Besides, Mayorkas and his progressives may prefer to ignore the public’s opposition, said Krikorian. “It could well be that they figure they’re going to lose the House anyway [in 2022], so go for broke for a year and a half.”

Also, he added, Biden and his immediate staff may not have the clout to block Mayorkas and his many fellow zealots:

Biden is weak in a whole variety of ways, and if you’ve got competing interests [in an administration such as] the [pro-migration] Human Rights Crusaders tussling with the green-eyeshade election guys, who’s going to put his foot down and make a decision? It’s not Biden, He’s incapable of that.
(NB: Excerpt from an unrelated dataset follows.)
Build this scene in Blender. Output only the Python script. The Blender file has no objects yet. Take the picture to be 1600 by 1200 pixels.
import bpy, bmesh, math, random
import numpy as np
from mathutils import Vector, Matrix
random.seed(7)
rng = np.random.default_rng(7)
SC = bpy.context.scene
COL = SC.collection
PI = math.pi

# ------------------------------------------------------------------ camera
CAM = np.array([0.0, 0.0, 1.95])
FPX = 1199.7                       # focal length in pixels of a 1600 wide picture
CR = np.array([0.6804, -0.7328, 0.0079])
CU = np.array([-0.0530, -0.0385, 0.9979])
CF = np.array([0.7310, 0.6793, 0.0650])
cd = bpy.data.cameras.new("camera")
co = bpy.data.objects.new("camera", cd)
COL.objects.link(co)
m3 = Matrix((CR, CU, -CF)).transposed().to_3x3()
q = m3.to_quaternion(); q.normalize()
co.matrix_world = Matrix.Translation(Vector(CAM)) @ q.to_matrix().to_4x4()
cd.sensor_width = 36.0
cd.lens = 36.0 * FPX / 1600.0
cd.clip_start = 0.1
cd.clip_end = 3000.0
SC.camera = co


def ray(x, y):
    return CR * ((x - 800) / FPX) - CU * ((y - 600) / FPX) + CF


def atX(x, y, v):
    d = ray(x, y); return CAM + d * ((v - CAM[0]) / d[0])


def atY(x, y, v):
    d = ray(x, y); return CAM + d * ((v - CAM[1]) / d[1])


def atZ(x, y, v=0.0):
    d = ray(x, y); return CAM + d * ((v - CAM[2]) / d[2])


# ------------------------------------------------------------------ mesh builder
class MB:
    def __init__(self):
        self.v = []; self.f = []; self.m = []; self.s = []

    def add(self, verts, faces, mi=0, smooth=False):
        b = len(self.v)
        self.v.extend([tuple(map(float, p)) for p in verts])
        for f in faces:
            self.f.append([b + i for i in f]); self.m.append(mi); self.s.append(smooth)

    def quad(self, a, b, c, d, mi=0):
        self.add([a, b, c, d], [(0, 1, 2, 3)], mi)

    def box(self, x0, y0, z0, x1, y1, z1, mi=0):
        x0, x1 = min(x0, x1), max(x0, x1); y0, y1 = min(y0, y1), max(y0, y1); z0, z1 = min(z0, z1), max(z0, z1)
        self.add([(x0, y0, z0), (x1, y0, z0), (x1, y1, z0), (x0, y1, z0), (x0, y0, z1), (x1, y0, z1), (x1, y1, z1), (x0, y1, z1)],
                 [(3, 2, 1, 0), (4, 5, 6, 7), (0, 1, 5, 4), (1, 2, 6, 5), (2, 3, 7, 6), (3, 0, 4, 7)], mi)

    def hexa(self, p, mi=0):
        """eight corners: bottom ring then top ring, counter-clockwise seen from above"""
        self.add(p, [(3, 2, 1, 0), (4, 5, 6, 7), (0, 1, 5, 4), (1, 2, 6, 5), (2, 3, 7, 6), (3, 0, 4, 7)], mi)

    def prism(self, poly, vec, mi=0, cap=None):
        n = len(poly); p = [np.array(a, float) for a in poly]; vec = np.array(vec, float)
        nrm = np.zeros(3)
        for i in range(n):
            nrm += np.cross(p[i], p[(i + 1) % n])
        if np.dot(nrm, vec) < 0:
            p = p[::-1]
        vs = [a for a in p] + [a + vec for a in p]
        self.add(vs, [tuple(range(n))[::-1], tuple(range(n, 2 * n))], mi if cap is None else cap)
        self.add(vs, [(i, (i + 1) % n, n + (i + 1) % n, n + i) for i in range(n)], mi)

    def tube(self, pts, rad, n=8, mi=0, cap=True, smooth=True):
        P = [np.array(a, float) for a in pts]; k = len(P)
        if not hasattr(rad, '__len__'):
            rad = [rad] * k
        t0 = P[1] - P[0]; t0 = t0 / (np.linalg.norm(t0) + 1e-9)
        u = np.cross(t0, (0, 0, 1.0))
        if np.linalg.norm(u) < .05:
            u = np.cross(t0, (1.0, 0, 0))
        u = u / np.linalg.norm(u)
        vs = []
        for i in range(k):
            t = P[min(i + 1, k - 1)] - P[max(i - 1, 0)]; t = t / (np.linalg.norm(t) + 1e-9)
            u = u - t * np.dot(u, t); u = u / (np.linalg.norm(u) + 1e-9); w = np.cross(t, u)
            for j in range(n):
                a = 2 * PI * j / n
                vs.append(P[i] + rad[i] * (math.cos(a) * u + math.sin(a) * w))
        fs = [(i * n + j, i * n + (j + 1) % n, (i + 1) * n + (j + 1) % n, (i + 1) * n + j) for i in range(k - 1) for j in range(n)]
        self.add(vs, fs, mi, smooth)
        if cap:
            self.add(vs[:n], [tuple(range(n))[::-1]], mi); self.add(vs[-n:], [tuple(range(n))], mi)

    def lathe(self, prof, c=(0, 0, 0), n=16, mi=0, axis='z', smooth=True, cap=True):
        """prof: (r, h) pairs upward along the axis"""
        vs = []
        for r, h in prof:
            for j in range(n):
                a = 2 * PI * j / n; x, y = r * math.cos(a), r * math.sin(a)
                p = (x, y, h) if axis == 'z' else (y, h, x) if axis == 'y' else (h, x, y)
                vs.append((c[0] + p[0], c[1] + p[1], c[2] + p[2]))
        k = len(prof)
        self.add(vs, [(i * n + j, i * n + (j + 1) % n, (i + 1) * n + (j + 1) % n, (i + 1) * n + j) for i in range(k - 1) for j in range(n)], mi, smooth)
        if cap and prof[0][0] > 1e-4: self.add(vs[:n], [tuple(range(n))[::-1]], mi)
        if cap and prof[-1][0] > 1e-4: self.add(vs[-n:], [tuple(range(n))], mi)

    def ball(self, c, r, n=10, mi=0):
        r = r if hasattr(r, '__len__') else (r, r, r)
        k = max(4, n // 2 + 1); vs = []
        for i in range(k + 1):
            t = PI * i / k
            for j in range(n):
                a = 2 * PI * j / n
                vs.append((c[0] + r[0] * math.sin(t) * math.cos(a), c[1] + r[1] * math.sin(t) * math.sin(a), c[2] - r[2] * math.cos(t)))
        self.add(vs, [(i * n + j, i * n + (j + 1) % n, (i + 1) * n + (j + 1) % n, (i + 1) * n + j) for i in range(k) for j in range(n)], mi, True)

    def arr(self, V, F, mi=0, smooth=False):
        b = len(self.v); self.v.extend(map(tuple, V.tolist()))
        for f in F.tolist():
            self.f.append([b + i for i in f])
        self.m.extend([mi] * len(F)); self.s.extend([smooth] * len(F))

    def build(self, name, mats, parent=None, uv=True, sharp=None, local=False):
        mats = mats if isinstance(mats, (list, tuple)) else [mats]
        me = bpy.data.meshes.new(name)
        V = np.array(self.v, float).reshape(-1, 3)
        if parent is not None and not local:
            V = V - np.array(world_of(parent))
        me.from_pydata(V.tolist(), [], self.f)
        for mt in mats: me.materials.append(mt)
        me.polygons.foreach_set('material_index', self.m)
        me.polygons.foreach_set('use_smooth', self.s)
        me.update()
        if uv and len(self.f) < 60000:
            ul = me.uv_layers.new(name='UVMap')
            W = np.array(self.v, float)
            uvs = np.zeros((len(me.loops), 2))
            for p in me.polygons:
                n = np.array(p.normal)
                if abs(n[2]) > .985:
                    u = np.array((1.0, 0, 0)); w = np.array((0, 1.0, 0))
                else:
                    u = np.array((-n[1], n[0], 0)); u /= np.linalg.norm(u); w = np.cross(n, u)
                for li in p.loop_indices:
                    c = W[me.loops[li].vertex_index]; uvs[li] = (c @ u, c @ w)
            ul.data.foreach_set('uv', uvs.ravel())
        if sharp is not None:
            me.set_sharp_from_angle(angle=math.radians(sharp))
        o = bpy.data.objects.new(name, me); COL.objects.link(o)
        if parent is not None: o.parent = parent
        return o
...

If you don’t have somebody in charge, things like this can get out of control.

In the next several months, Mayorkas is more likely to widen the avenues for migrants to enter the United States by writing regulations to create new “particular social groups” that are eligible for asylum, Krikorian said.

“They’re going to be issuing new asylum rules that will essentially grant asylum to every one of these people if they come from a place where there is violence or domestic violence, or there’s gangs or whatever. They’re going to include all of that under a ‘particular social group’ so that these people will all just get asylum eventually.”

The establishment media may not save Biden from Mayorkas and his pro-migration appointees, Krikorian said. Right now, “they aren’t totally carrying Biden’s water … There is a certain amount of bogus politically slanted ‘fact check’ stuff going on. But the numbers are numbers, and they’re reporting them. So there’s a limit to how much even the semi-official legacy media can do to protect Biden here.”

The radical policy put in place by Mayorkas is likely to discredit the public’s support for the nation’s asylum rules, said Krikorian. “Because of what they’re putting into motion, there’s a really good chance we’re gonna have a Republican President and a Republican Congress in 2024. And if the Democrats have delegitimized the asylum process, we will see a real push to dramatically restrict asylum far more than it was before Biden took over.”